El mundo avanza hoy con tal rapidez y pasan a veces tantísimas cosas distintas en muy pocas horas, que en ocasiones la columna que hemos entregado un viernes para que sea publicada un sábado puede haber quedado quizás algo anticuada temáticamente, salvo que hayamos elegido hablar de algo que en principio pueda ser intemporal.
Si lo deseamos, siempre tenemos la opción de poder hablar del final de la primavera o del inicio del verano, de los entrañables vencejos o de las hojas ocres del otoño, de algún recuerdo infantil o de alguna anécdota curiosa, de alguna película mítica o de algún libro extraordinario, de nuestros íntimos sentimientos o de nuestras posibles desazones. Cada uno de esos temas y otros igualmente personales quizás sean, además, los únicos capaces de acabar trascendiendo, de algún modo, el inevitable e imparable paso del tiempo.
En mi caso, la mayoría de artículos que he ido publicando en estos últimos años pueden ser considerados esencialmente como intemporales, en el sentido de independientes del curso del tiempo. Esa intemporalidad temática puede llegar a ser, por otra parte, una gran ventaja para todos, tanto para uno mismo como para los lectores, pues no siempre el día a día político o socioeconómico logra suscitar nuestro interés o resulta suficientemente atractivo como para acabar centrándonos de manera habitual en él.
El hecho de no seguir minuto a minuto todo lo que pasa en nuestro país o en cualquier otra parte del mundo puede acabar resultando, además, bastante beneficioso para nuestra salud, sobre todo si tenemos una cierta predisposición genética a la hipersecreción gástrica, la glucosa elevada, la hipertensión arterial, la artritis reumatoide, los ojos llorosos, la bilirrubina alta, la insuficiencia venosa o las contracturas musculares, como por ejemplo ocurre en mi caso.
Esa es la principal razón por la que, de un tiempo a esta parte, no veo los telediarios, me informo lo justo y apenas hablo con nadie de política. De hecho, desde que tomé esas tres decisiones concretas, me encuentro mucho mejor de salud, tengo mejor color e incluso creo que he perdido algo de peso. Como lector, me limito también ahora bastante, para evitar posibles recaídas, aunque es cierto que no siempre fue de ese modo.
Así, cuando era algo más joven que ahora, me gustaba ir comprando todos aquellos libros que recogían selecciones de artículos o de crónicas de los escritores y pensadores españoles que yo más admiraba cuando tenía veinte años, como Mariano José de Larra, Azorín, Pío Baroja, Miguel de Unamuno o José Ortega y Gasset. En dichas recopilaciones solían incluirse tanto textos que hablaban de asuntos de máxima actualidad en el momento en que fueron publicados por primera vez como textos impregnados de un hermoso aliento literario, entre lírico, nostálgico y melancólico, decididamente intemporal.
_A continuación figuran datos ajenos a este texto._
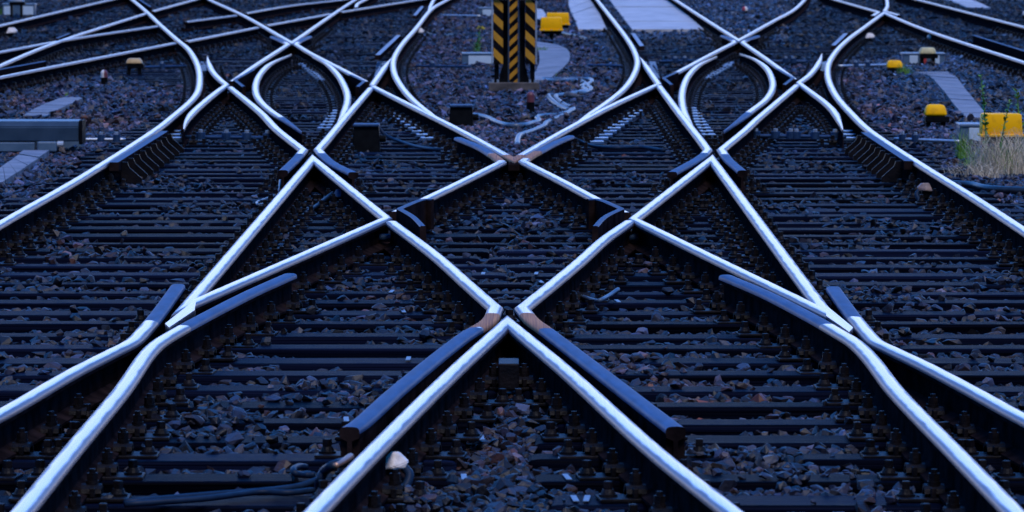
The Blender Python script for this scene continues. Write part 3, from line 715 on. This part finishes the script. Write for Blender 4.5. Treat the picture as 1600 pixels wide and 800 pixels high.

Como joven lector, me gustaba poder conocer algo de la época en que habían sido escritos dichos artículos, sobre todo si se trataba de una etapa histórica que no había vivido, pero lo que de verdad me encantaba era percibir una profunda afinidad sentimental con esos autores, en especial cuando hablaban a veces del final de la primavera o del inicio del verano, de los entrañables vencejos o de las hojas ocres del otoño, de algún recuerdo infantil o de alguna anécdota curiosa, de íntimos sentimientos o de posibles desazones.
Todos aquellos grandes maestros, a los que todavía hoy sigo admirando, me enseñaron hace ya casi cuarenta años no sólo a ser más tolerante, más sosegado y más reflexivo, sino también a entender que quizás sean sólo los temas inactuales los únicos por los que jamás acaba pasando el tiempo, pues, de algún modo, acaban permaneciendo para siempre en nuestra memoria, en nuestro corazón y en nuestro recuerdo.